→ **Requirement**
Among the records below, find each line that includes the string "picture" and copy it.

[Dataset entries]
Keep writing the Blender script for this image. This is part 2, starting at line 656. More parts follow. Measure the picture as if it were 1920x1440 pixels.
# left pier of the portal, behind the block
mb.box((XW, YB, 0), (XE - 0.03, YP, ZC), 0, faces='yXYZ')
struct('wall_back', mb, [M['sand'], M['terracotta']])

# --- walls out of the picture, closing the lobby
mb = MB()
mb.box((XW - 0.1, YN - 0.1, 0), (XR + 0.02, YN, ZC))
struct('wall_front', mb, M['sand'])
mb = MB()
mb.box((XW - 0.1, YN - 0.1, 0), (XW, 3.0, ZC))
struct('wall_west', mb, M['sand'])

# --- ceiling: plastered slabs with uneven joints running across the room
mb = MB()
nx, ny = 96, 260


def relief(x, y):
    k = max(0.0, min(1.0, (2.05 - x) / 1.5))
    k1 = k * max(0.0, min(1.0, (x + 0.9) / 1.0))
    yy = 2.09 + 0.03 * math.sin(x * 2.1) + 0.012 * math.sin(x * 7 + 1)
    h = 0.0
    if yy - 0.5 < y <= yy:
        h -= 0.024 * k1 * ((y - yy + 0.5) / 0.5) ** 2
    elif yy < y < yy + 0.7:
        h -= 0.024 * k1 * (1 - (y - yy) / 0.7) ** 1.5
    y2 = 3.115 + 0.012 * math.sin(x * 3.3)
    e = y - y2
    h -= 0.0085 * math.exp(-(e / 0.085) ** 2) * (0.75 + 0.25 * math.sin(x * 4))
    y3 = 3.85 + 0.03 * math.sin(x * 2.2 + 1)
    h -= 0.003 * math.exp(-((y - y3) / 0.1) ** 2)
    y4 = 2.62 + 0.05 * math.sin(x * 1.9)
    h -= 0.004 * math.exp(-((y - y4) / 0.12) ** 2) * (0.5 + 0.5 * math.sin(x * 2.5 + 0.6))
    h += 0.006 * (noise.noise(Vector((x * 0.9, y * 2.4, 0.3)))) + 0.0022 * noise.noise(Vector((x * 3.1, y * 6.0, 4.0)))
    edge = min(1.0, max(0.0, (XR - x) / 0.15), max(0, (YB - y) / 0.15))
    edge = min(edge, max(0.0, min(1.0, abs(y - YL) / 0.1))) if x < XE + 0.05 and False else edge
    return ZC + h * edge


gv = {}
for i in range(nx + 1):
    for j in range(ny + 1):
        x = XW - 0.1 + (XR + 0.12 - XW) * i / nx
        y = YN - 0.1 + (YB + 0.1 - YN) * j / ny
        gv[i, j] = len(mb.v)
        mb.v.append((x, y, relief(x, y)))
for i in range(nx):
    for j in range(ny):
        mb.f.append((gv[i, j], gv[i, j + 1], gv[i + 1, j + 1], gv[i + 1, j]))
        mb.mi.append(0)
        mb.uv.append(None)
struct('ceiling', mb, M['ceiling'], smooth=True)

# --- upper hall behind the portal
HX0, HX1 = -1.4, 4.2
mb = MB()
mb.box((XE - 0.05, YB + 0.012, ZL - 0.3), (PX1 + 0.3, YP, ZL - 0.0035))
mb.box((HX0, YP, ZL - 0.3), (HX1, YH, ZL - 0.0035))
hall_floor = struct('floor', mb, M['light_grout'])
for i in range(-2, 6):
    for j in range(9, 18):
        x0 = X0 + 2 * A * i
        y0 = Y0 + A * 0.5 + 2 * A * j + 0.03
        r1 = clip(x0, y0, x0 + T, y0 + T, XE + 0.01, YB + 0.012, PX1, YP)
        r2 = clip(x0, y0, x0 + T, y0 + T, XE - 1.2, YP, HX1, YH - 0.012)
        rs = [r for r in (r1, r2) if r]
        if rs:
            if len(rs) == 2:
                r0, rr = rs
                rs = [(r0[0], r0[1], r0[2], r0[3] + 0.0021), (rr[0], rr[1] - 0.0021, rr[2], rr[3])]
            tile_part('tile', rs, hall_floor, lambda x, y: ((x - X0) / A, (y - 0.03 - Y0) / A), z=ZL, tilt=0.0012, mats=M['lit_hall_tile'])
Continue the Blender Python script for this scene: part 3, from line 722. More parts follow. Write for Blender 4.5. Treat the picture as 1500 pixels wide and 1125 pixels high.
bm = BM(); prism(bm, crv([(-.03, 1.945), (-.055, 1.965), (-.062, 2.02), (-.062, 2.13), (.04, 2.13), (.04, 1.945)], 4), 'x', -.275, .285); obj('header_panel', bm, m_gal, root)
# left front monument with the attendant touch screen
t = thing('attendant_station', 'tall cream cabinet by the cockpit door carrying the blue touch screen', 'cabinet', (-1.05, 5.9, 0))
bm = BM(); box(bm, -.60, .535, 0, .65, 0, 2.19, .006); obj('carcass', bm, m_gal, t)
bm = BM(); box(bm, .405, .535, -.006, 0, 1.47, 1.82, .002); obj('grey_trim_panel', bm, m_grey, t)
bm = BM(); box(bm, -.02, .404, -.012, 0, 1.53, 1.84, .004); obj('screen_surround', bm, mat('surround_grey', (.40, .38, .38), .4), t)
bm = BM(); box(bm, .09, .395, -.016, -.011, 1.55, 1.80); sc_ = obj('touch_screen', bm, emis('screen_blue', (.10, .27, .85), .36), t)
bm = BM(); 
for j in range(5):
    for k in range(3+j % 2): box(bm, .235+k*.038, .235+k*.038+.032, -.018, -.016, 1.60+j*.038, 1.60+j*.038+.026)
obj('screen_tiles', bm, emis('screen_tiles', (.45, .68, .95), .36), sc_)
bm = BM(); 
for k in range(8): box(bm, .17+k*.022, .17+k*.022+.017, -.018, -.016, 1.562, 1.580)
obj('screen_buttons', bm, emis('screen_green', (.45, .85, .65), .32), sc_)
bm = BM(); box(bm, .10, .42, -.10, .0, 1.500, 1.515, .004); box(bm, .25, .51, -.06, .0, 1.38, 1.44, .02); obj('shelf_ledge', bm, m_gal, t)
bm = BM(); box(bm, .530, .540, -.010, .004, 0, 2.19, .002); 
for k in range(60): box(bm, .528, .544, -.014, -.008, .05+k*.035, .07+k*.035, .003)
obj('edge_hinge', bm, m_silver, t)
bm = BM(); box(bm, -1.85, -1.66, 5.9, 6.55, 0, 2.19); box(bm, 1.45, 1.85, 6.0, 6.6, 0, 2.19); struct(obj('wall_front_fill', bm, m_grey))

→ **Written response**
Keep writing the Blender script for this image. This is part 2, starting at line 656. More parts follow. Measure the picture as if it were 1920x1440 pixels.
# --- walls out of the picture, closing the lobby
Continue the Blender Python script for this scene: part 3, from line 722. More parts follow. Write for Blender 4.5. Treat the picture as 1500 pixels wide and 1125 pixels high.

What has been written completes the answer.